実は、わたしはもう少し音声認識と音声合成の精度が向上してきたら、セールス電話に対して、のらりくらりと受け答えをするイヤがらせシステムを作ったら面白いと思っているのだけれど、ひょっとしたら、イヤがらせをしているつもりの相手もシステム化されている、ということもあるわけだ(*1)。
このようにして、人間の与り知らぬところで通信回線とコストだけを浪費する不毛なコミュニケーションが繰り広げられる日も近いのであった。
違う違う。人間の与り知らぬところ、ではない。すべては人間の指示通りに動いているのだ。この不毛な世界は、我々自身が築き上げているのだ。

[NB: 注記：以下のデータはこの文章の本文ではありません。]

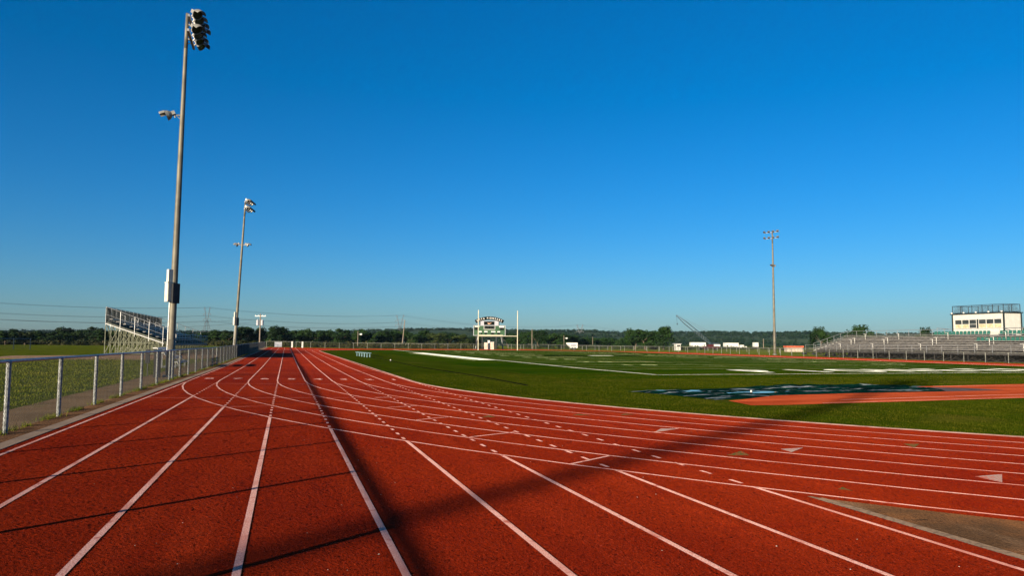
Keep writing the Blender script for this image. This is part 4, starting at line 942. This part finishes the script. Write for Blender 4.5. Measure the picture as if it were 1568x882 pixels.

(*1)もっとも、音声認識や音声合成の精度が向上しても、意味を正しく理解できるかどうかは別の話だ。そのあたりはabekkanさんの『私は友達とケーキを食べた-コンピュータは誤解する』をどうぞ。)
コメント
仲澤@失業者
タチコマ同士の会話がまさにこれかも(ただし面白いので許す。アニメだし)。
もっとも、こいつらは人の許しもなしに自己判断で武器まで使いますが・・・。
一方、スパムメールなんかは既に問題になっているような気もします。
1.サーバーに積まれたメールのほとんどがスパム。
2.通信回線のトラフィックの大半がスパム。
3.私の晩飯のおかずもスパム(減塩タイプ)。
などなど(笑)。
さて、電話勧誘は昔からありましたが、
不動産や投資融資に関しては現行法では確か違法なはず。
んで、こういった手順になるのかもしれません。
まぁ、あれでご飯を食べている人がいるのかと思うと、
むしろややブルーになるんですけどね。
abekkan
私の家にFaxが無かったころ、ときどき
ピー、ピピピピー
というFax音が電話にかかってきました。切ってもリトライしてくる。
ムカついたものでした。
自動音声のアンケートもかかってきたらムカつきそうですね。
しかし留守電に気づかないとは賢くないな!
コンピュータが誤解する話、読んでみます。
と思ったら私のコラムでした(笑)。
Umi
故星新一氏の著作にすでにそういう世界が書かれてありました。シチュエーションや仕組みは全く違いますが。思い出しました。
onoT
>仲澤さん
確かに、タチコマはまさにそれですね。武装ロボットにあまり自由に行動されると怖いです。
>abekkanさん
そういえば、Fax音はわたしも何度も経験しました。あれもイヤでしたね。
>Umiさん
なるほど、星新一氏ですか。読んでみたいですけど、彼の膨大なショートショートの中からその作品を見つけるのは大変そうですね。